That's the gist of a new report from Google researcher Adrienne Porter Felt and University of California, Berkeley graduate student Devdatta Akhawe, who trawled some 25 million data points in a quest to figure out how effective phishing, malware, and SSL warnings are for users of Chrome and Firefox.
It finds that Chrome could borrow a number of useful traits from Firefox to reduce the rate at which users click through SSL warnings, potentially opening their computers to being compromised.
"Google Chrome users are 2.1 times more likely to click through an SSL warning than Mozilla Firefox users," the researchers write. They believe this high click-through rate comes from a combination of aesthetics, the storage of user-set SSL exemptions, and different demographics from users of different operating systems.
graeme_p
6:03 am on Aug 13, 2013 (gmt 0)
1) Why warn that sites with self-signed certs are untrusted, but not sites without any certs (i.e. plain http connections). The former is definitely more secure?
2) "potentially opening their computers to being compromised" How?

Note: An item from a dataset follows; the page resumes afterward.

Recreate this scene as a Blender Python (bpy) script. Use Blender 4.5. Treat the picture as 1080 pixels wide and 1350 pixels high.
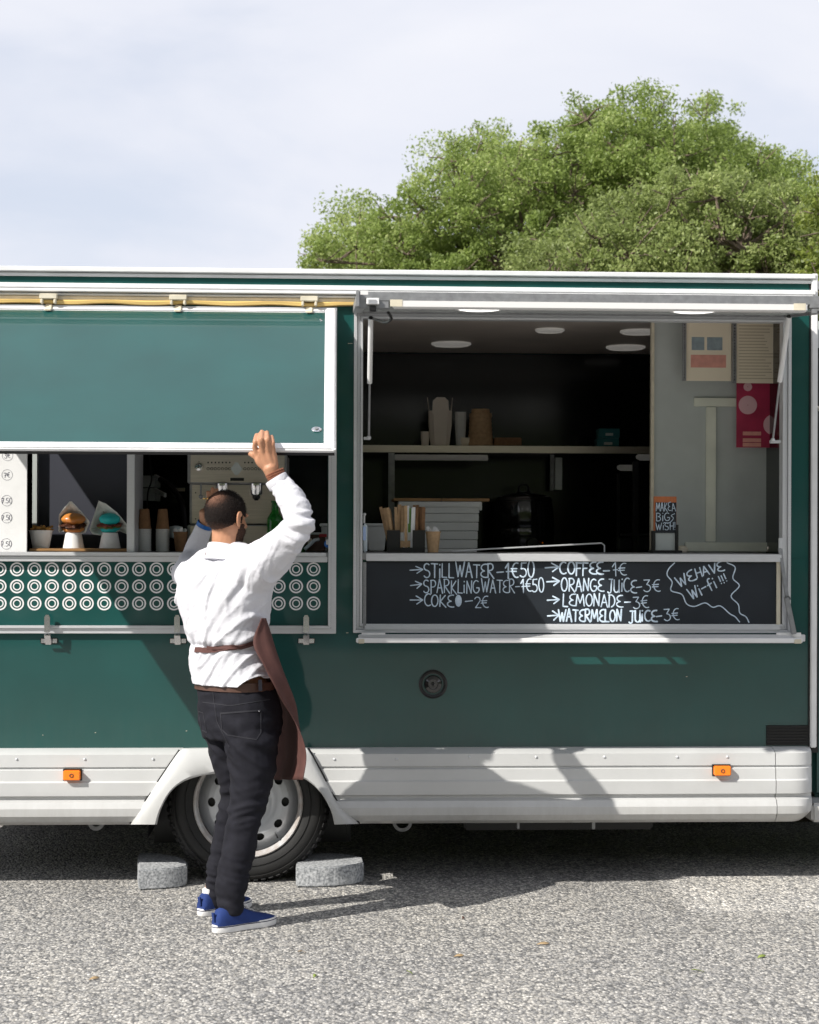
import bpy, bmesh, math, random
import numpy as np
from mathutils import Vector, Matrix, noise
from mathutils.bvhtree import BVHTree
random.seed(7); rng = np.random.default_rng(7)
for o in list(bpy.data.objects): bpy.data.objects.remove(o)
SC = bpy.context.scene
COL = SC.collection
# ------------------------------------------------------------------ camera
FPX = 2250.0
CAM = Vector((-.336, -7.4, 1.53))
TH, RO = math.radians(2.6), math.radians(.19)
F = Vector((math.sin(TH), math.cos(TH), 0)); R0 = Vector((math.cos(TH), -math.sin(TH), 0)); U0 = Vector((0, 0, 1))
R = R0*math.cos(RO) + U0*math.sin(RO); U = U0*math.cos(RO) - R0*math.sin(RO)
cam = bpy.data.cameras.new('camera'); camo = bpy.data.objects.new('camera', cam); COL.objects.link(camo)
cam.sensor_fit = 'VERTICAL'; cam.sensor_height = 36; cam.lens = 36*FPX/1350; cam.shift_y = 25/1350
cam.clip_end = 2000; cam.clip_start = .05
mw = Matrix((R, U, -F)).transposed().to_4x4(); mw.translation = CAM; camo.matrix_world = mw
SC.camera = camo
cam.dof.use_dof = True; cam.dof.focus_distance = 7.0; cam.dof.aperture_fstop = 5.0
SC.render.resolution_x, SC.render.resolution_y = 819, 1024
# ------------------------------------------------------------------ world, sun
SUN = Vector((1.45, 1, -1.41)).normalized()
wd = bpy.data.worlds.new('World'); SC.world = wd; wd.use_nodes = True
nt = wd.node_tree; nt.nodes.clear()
N = nt.nodes.new; L = nt.links.new
out = N('ShaderNodeOutputWorld'); sky = N('ShaderNodeTexSky'); sky.sky_type = 'NISHITA'; sky.sun_disc = False
sky.sun_elevation = math.asin(-SUN.z); sky.sun_rotation = math.atan2(-SUN.x, -SUN.y)
b1 = N('ShaderNodeBackground'); b1.inputs[1].default_value = .12; L(sky.outputs[0], b1.inputs[0])
b2 = N('ShaderNodeBackground'); b2.inputs[1].default_value = .75
tc = N('ShaderNodeTexCoord'); mp = N('ShaderNodeMapping'); mp.inputs['Scale'].default_value = (1, 1, 2.6); mp.inputs['Location'].default_value = (.3, .2, .55)
L(tc.outputs['Generated'], mp.inputs[0])
nz = N('ShaderNodeTexNoise'); nz.inputs['Scale'].default_value = 3.4; nz.inputs['Detail'].default_value = 7; nz.inputs['Roughness'].default_value = .5; nz.inputs['Distortion'].default_value = .3
L(mp.outputs[0], nz.inputs[0])
cr = N('ShaderNodeValToRGB'); cr.color_ramp.elements[0].position = .30; cr.color_ramp.elements[0].color = (.76, .76, .76, 1); cr.color_ramp.elements[1].position = .52; cr.color_ramp.elements[1].color = (.97, .97, .97, 1)
L(nz.outputs[0], cr.inputs[0])
cc = N('ShaderNodeValToRGB'); cc.color_ramp.elements[0].position = .36; cc.color_ramp.elements[0].color = (.84, .88, 1.0, 1); cc.color_ramp.elements[1].position = .68; cc.color_ramp.elements[1].color = (1.0, 1.01, 1.08, 1)
L(nz.outputs[0], cc.inputs[0]); L(cc.outputs[0], b2.inputs[0])
mx = N('ShaderNodeMixShader'); L(cr.outputs[0], mx.inputs[0]); L(b1.outputs[0], mx.inputs[1]); L(b2.outputs[0], mx.inputs[2]); L(mx.outputs[0], out.inputs[0])
sl = bpy.data.lights.new('sun', 'SUN'); sl.energy = 5.0; sl.angle = math.radians(.5); sl.color = (1, .96, .89)
so = bpy.data.objects.new('sun', sl); COL.objects.link(so); so.rotation_euler = SUN.to_track_quat('-Z', 'Y').to_euler(); so.location = (-6, -6, 8)
SC.view_settings.view_transform = 'Standard'; SC.view_settings.look = 'None'; SC.view_settings.gamma = 1; SC.view_settings.exposure = .3
SC.view_settings.use_curve_mapping = False

# ------------------------------------------------------------------ measuring helpers (photo pixel on a real plane -> metres)
def ray(px, py): return F + R*((px-540)/FPX) + U*((700-py)/FPX)
def P(px, py, Y=0.0):
    d = ray(px, py); return CAM + d*((Y-CAM.y)/d.y)
def W(px, py, d): return CAM + ray(px, py)*d
def G(px, py, z=0.0):
    d = ray(px, py); return CAM + d*((z-CAM.z)/d.z)
def X(px, Y=0.0, py=700): return P(px, py, Y).x
def Z(py, Y=0.0, px=400): return P(px, py, Y).z

# ------------------------------------------------------------------ materials
def mat(name, col, rough=.5, metal=0.0, var=0.0, vscale=8, col2=None, bump=0.0, bscale=60, coat=0.0, spec=.5, trans=0.0, emit=None, stretch=(1, 1, 1), coat_rough=.08, detail=4, ior=1.45):
    m = bpy.data.materials.new(name); m.use_nodes = True
    t = m.node_tree; b = t.nodes['Principled BSDF']
    b.inputs['Base Color'].default_value = (*col, 1); b.inputs['Roughness'].default_value = rough; b.inputs['Metallic'].default_value = metal
    b.inputs['Specular IOR Level'].default_value = spec; b.inputs['IOR'].default_value = ior
    b.inputs['Coat Weight'].default_value = coat; b.inputs['Coat Roughness'].default_value = coat_rough
    if trans: b.inputs['Transmission Weight'].default_value = trans
    if emit: b.inputs['Emission Color'].default_value = (*emit[:3], 1); b.inputs['Emission Strength'].default_value = emit[3]
    if var or bump or col2:
        c = t.nodes.new('ShaderNodeTexCoord'); mpp = t.nodes.new('ShaderNodeMapping'); mpp.inputs['Scale'].default_value = stretch
        t.links.new(c.outputs['Object'], mpp.inputs[0])
        n = t.nodes.new('ShaderNodeTexNoise'); n.inputs['Scale'].default_value = vscale; n.inputs['Detail'].default_value = detail
        t.links.new(mpp.outputs[0], n.inputs[0])
        r = t.nodes.new('ShaderNodeValToRGB'); r.color_ramp.elements[0].position = .3; r.color_ramp.elements[1].position = .7
        c2 = col2 if col2 else tuple(max(0, v*(1-var)) for v in col)
        r.color_ramp.elements[0].color = (*c2, 1); r.color_ramp.elements[1].color = (*col, 1)
        t.links.new(n.outputs[0], r.inputs[0]); t.links.new(r.outputs[0], b.inputs['Base Color'])
        if bump:
            n2 = t.nodes.new('ShaderNodeTexNoise'); n2.inputs['Scale'].default_value = bscale; n2.inputs['Detail'].default_value = 5
            t.links.new(mpp.outputs[0], n2.inputs[0])
            bp = t.nodes.new('ShaderNodeBump'); bp.inputs['Strength'].default_value = bump; bp.inputs['Distance'].default_value = .01
            t.links.new(n2.outputs[0], bp.inputs['Height']); t.links.new(bp.outputs[0], b.inputs['Normal'])
    return m
M = {}
M['green'] = mat('green_paint', (.006, .070, .064), .42, var=.22, vscale=3, bump=.05, bscale=1.8, coat=1.0, coat_rough=.05, detail=8, spec=.25)
M['green'].node_tree.nodes['Principled BSDF'].inputs['Coat IOR'].default_value = 1.5
M['white'] = mat('white_moulding', (.58, .585, .58), .32, var=.16, vscale=3, detail=10, bump=.02, bscale=14, coat=.2)
def dirty(m, z0, z1, amt):      # road film that thins out upwards
    t = m.node_tree; b = t.nodes['Principled BSDF']; src = b.inputs['Base Color'].links[0].from_socket
    g = t.nodes.new('ShaderNodeNewGeometry'); sx = t.nodes.new('ShaderNodeSeparateXYZ'); t.links.new(g.outputs['Position'], sx.inputs[0])
    mr = t.nodes.new('ShaderNodeMapRange'); mr.inputs['From Min'].default_value = z0; mr.inputs['From Max'].default_value = z1; mr.inputs['To Min'].default_value = 1; mr.inputs['To Max'].default_value = 0
    t.links.new(sx.outputs['Z'], mr.inputs['Value'])
    mp2 = t.nodes.new('ShaderNodeMapping'); mp2.inputs['Scale'].default_value = (14, 14, 2.5); t.links.new(g.outputs['Position'], mp2.inputs[0])
    n = t.nodes.new('ShaderNodeTexNoise'); n.inputs['Scale'].default_value = 2; n.inputs['Detail'].default_value = 8; n.inputs['Roughness'].default_value = .7; t.links.new(mp2.outputs[0], n.inputs[0])
    q = t.nodes.new('ShaderNodeMath'); q.operation = 'MULTIPLY'; t.links.new(mr.outputs[0], q.inputs[0]); t.links.new(n.outputs[0], q.inputs[1])
    q2 = t.nodes.new('ShaderNodeMath'); q2.operation = 'MULTIPLY'; q2.inputs[1].default_value = amt; q2.use_clamp = True; t.links.new(q.outputs[0], q2.inputs[0])
    mx_ = t.nodes.new('ShaderNodeMix'); mx_.data_type = 'RGBA'; mx_.inputs['B'].default_value = (.17, .145, .115, 1); t.links.new(q2.outputs[0], mx_.inputs['Factor']); t.links.new(src, mx_.inputs['A']); t.links.new(mx_.outputs['Result'], b.inputs['Base Color'])
dirty(M['white'], .24, .42, .75); dirty(M['green'], .50, .90, .16)
M['alu'] = mat('aluminium', (.68, .69, .71), .34, metal=.35, var=.12, vscale=30, stretch=(1, 30, 30), bump=.02, bscale=40)
M['alud'] = mat('dull_metal', (.33, .335, .345), .4, metal=.5, var=.25, vscale=40, bump=.03)
M['alu_white'] = mat('white_profile', (.80, .80, .80), .3, var=.1, vscale=12, coat=.2)
M['cream'] = mat('cream_plastic', (.72, .66, .52), .5, var=.2, vscale=20)
M['yellow'] = mat('yellow_seal', (.80, .56, .20), .45, var=.25, vscale=5, stretch=(1, 20, 20))
M['chrome'] = mat('chrome', (.75, .75, .76), .12, metal=1.0)
M['steel'] = mat('brushed_steel', (.62, .56, .47), .33, metal=.75, var=.15, vscale=8, stretch=(1, 1, 30), bump=.01)
M['black'] = mat('black_plastic', (.012, .012, .013), .35, var=.2, vscale=20)
M['blackgloss'] = mat('black_gloss', (.016, .017, .018), .14, coat=1.0)
M['inner'] = mat('interior_black', (.004, .005, .005), .14, var=.3, vscale=3, bump=.01, bscale=4)
M['navy'] = mat('display_back', (.045, .048, .065), .55, var=.1)
M['ceil'] = mat('interior_ceiling', (.70, .62, .55), .4, var=.2, vscale=3)
M['grey'] = mat('grey_lining', (.52, .555, .54), .16, var=.1)
M['board'] = mat('blackboard', (.014, .020, .028), .55, var=.35, vscale=6, detail=8, bump=.01)
M['chalk'] = mat('chalk_marker', (.66, .77, .88), .8, col2=(.42, .52, .62), vscale=45, detail=6)
M['ink'] = mat('dark_ink', (.05, .05, .09), .6)
M['rubber'] = mat('tyre_rubber', (.019, .019, .019), .62, var=.3, vscale=12, bump=.06, bscale=60)
M['rim'] = mat('silver_rim', (.60, .62, .65), .36, metal=.45, var=.15, vscale=10)
M['rimedge'] = mat('worn_rim_edge', (.50, .505, .51), .5, col2=(.36, .31, .28), vscale=26, detail=8, bump=.1)
M['amber'] = mat('amber_lens', (.95, .22, .01), .2, coat=.6, emit=(1, .25, .0, .08))
M['granite'] = mat('granite', (.52, .53, .54), .75, col2=(.17, .18, .19), vscale=95, bump=.25, bscale=110, detail=2)
M['bark'] = mat('bark', (.20, .15, .115), .9, var=.5, vscale=20, bump=.5)
M['paperw'] = mat('white_paper', (.80, .80, .80), .7, var=.06, vscale=15)
M['paperg'] = mat('greaseproof_paper', (.62, .63, .60), .6, var=.15, vscale=30, bump=.1, bscale=90)
M['kraft'] = mat('kraft_paper', (.55, .36, .20), .75, var=.25, vscale=60, bump=.05)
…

3) People may well know what they are doing when clicking through - for example to a site with a self-signed cert. There is no evidence, for example, about which browser's user are more likely to click past a warning on a phishing site, for example.

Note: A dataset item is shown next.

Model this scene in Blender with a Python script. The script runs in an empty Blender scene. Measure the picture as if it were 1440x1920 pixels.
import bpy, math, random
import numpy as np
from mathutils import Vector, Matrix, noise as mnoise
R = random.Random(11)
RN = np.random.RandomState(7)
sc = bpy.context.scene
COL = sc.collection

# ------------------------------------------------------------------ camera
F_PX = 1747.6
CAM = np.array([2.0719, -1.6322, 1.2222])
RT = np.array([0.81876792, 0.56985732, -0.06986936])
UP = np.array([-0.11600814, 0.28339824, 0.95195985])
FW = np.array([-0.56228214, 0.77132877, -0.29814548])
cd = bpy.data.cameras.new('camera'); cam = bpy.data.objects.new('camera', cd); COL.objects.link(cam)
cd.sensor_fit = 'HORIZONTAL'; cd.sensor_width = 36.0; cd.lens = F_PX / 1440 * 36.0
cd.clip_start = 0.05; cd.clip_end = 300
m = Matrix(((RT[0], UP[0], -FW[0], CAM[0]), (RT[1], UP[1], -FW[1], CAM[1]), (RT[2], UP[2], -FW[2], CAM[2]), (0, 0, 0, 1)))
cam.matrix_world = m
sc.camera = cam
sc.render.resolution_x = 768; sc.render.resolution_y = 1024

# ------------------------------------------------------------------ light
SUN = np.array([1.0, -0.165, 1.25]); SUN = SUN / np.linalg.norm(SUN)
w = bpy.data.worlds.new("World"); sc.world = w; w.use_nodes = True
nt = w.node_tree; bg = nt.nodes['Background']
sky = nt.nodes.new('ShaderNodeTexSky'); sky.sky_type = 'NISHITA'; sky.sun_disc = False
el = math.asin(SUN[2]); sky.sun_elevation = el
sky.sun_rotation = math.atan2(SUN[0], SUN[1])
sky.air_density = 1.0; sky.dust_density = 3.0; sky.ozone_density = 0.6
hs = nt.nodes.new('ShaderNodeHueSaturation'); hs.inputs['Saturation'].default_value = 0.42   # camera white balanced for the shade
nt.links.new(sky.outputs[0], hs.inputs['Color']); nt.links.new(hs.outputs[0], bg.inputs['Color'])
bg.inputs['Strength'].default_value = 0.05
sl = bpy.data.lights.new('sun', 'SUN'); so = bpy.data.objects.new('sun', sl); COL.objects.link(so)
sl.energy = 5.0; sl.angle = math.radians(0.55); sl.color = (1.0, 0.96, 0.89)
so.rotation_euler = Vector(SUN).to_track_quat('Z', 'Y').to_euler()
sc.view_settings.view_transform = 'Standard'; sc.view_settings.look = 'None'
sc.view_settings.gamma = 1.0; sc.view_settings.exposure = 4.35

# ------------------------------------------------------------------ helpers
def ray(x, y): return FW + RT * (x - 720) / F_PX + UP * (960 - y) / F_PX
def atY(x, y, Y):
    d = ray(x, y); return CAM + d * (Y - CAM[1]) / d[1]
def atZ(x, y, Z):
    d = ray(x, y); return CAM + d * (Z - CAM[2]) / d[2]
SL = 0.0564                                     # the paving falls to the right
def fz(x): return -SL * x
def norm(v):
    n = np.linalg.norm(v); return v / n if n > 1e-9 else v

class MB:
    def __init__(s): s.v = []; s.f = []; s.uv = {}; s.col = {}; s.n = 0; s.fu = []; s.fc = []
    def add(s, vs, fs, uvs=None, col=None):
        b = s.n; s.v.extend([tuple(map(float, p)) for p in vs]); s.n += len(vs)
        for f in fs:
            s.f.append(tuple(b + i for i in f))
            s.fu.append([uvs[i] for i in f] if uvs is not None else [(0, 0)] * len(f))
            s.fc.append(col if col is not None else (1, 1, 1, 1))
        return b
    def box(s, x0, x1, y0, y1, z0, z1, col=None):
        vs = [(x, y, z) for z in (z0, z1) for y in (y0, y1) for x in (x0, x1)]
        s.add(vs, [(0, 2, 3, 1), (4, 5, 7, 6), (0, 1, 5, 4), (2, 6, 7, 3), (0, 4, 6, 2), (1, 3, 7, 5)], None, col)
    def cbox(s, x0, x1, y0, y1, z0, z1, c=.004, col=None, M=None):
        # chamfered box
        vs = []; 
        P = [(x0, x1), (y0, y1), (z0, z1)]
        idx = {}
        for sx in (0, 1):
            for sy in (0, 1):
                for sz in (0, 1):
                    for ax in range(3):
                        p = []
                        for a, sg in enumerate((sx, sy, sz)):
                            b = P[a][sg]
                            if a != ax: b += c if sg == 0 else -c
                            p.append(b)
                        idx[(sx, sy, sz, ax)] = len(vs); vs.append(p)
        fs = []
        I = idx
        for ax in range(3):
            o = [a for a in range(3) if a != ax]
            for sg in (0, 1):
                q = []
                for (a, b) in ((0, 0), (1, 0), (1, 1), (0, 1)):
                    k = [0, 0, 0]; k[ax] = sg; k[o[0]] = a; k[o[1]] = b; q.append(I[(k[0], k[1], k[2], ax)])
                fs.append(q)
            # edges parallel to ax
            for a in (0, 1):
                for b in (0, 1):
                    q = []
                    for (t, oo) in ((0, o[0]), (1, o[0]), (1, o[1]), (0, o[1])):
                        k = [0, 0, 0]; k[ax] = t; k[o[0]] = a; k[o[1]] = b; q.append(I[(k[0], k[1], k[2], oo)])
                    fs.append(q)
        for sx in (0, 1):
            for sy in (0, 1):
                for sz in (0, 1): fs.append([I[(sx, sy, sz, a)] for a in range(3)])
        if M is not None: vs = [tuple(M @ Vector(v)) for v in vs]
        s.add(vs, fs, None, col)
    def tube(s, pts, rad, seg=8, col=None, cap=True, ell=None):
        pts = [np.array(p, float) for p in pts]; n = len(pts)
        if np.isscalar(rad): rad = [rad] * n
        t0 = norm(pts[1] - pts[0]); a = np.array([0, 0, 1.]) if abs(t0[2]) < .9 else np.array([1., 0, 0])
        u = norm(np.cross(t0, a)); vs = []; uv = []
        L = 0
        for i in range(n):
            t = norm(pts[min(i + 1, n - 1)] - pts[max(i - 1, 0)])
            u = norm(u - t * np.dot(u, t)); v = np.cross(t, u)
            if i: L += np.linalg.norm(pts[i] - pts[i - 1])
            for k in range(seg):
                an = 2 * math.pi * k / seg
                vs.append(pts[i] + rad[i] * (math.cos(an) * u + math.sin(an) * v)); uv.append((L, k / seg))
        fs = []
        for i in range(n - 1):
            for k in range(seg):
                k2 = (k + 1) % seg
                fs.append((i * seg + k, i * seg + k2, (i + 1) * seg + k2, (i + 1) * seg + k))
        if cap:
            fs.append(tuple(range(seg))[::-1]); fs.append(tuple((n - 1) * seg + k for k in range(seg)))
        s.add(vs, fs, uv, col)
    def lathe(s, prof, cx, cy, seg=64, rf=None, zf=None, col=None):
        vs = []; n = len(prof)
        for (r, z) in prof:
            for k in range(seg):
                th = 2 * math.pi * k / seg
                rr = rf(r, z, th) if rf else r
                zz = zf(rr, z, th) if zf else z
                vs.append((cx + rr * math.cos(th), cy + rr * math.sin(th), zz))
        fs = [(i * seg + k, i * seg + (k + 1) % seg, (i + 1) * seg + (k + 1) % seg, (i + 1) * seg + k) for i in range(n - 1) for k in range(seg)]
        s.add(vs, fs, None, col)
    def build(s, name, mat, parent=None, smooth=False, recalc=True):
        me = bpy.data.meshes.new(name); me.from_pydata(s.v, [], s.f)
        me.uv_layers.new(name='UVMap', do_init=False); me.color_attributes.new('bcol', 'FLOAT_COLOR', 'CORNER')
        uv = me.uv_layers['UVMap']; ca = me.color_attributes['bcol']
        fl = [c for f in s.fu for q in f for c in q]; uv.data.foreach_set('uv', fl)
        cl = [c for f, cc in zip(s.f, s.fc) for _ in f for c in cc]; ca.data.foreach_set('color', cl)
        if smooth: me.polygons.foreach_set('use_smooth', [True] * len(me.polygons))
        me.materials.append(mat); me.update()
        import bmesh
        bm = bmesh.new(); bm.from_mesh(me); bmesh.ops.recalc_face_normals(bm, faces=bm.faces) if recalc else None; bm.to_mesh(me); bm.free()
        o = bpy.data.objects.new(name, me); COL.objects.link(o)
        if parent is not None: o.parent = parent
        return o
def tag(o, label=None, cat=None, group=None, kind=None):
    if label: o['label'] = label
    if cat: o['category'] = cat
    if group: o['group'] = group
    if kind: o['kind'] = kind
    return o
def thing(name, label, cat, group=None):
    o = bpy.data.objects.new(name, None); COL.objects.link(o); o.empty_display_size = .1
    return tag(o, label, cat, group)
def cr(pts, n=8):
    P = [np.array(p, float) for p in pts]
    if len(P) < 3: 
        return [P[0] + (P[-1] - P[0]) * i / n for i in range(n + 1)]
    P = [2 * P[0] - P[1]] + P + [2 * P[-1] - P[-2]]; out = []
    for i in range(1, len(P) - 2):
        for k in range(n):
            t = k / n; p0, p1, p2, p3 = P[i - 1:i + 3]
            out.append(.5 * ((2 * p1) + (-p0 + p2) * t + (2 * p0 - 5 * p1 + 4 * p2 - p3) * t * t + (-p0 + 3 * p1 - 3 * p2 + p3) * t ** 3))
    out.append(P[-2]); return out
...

4) The bit in bold half way down the article essentially invalidates everything else. Firefox stores exemptions, so so the numbers are not comparable.
It is quite different from the journalists' scare story.
It also covers malware and phishing warnings. One interesting statistic is that Firefox on Linux users are much more likely to click past malware warnings that Firefox on Windows users, but Chrome on Linux users are much less likely to click past malware warnings.